◆ **WHAT TO DO**:
Search the data below for the word "Blender" and copy each line that holds it.

----- MATERIAL FOR THIS EXERCISE

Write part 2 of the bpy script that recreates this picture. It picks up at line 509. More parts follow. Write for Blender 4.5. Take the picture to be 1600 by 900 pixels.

----------
----- MATERIAL FOR THIS EXERCISE

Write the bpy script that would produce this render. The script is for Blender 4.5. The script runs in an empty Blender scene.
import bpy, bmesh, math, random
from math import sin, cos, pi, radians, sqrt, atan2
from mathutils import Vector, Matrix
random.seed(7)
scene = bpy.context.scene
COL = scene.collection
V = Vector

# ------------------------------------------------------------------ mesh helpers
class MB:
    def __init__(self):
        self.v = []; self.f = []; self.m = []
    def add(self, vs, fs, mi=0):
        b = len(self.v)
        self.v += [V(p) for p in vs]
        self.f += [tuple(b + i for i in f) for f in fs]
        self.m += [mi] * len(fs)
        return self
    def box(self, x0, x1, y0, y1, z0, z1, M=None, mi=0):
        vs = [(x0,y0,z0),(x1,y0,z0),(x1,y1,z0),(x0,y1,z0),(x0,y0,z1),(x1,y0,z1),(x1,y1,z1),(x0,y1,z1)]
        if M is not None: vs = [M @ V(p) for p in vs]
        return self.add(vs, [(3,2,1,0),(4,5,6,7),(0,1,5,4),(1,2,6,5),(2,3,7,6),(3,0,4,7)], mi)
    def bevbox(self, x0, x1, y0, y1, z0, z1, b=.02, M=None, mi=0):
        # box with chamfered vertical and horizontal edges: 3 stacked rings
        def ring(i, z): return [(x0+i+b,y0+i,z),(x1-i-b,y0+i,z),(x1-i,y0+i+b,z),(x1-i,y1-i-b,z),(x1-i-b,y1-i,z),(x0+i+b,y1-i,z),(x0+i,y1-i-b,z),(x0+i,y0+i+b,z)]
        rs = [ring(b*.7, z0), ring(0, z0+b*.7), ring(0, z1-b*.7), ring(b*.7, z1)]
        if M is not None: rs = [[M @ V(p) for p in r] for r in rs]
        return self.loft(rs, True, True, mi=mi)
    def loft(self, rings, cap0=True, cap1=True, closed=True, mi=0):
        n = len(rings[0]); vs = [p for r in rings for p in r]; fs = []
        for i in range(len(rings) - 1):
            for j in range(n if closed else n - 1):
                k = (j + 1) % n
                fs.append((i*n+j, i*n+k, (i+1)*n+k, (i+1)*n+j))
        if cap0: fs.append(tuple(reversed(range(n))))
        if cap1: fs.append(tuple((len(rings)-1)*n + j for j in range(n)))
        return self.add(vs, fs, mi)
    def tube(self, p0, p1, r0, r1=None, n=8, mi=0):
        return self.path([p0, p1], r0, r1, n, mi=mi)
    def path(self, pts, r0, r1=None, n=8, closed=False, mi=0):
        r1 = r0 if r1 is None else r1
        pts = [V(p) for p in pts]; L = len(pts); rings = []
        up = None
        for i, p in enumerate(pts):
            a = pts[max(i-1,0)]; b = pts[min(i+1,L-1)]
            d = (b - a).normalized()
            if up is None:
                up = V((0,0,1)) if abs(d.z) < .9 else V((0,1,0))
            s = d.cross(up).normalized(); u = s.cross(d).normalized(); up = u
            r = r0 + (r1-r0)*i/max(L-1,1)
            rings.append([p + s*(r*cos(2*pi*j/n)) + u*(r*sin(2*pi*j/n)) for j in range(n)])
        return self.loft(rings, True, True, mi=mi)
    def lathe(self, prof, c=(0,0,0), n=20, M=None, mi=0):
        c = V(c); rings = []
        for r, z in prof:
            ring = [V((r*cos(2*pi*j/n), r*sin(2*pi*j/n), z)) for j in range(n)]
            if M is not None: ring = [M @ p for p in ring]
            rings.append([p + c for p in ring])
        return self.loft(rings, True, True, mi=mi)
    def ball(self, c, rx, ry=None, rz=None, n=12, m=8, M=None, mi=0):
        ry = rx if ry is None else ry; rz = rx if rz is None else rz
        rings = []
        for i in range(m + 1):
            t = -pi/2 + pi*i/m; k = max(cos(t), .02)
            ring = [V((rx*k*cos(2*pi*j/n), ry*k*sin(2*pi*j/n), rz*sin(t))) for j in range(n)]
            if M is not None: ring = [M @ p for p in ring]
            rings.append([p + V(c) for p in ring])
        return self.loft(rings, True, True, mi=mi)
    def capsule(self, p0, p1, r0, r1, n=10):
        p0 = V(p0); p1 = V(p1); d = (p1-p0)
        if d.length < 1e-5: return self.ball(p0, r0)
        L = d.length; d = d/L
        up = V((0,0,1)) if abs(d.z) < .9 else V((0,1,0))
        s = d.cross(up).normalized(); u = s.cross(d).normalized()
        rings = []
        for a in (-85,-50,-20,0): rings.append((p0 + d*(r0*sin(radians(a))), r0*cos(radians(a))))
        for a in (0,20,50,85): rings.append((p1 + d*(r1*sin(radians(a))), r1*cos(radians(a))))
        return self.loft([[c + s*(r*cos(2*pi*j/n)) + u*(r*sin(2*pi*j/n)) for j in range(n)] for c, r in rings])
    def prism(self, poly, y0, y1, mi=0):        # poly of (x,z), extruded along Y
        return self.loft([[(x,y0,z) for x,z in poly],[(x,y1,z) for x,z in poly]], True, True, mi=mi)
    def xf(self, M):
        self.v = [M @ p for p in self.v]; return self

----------

◆ **OUTPUT BELOW**:
Write part 2 of the bpy script that recreates this picture. It picks up at line 509. More parts follow. Write for Blender 4.5. Take the picture to be 1600 by 900 pixels.
Write the bpy script that would produce this render. The script is for Blender 4.5. The script runs in an empty Blender scene.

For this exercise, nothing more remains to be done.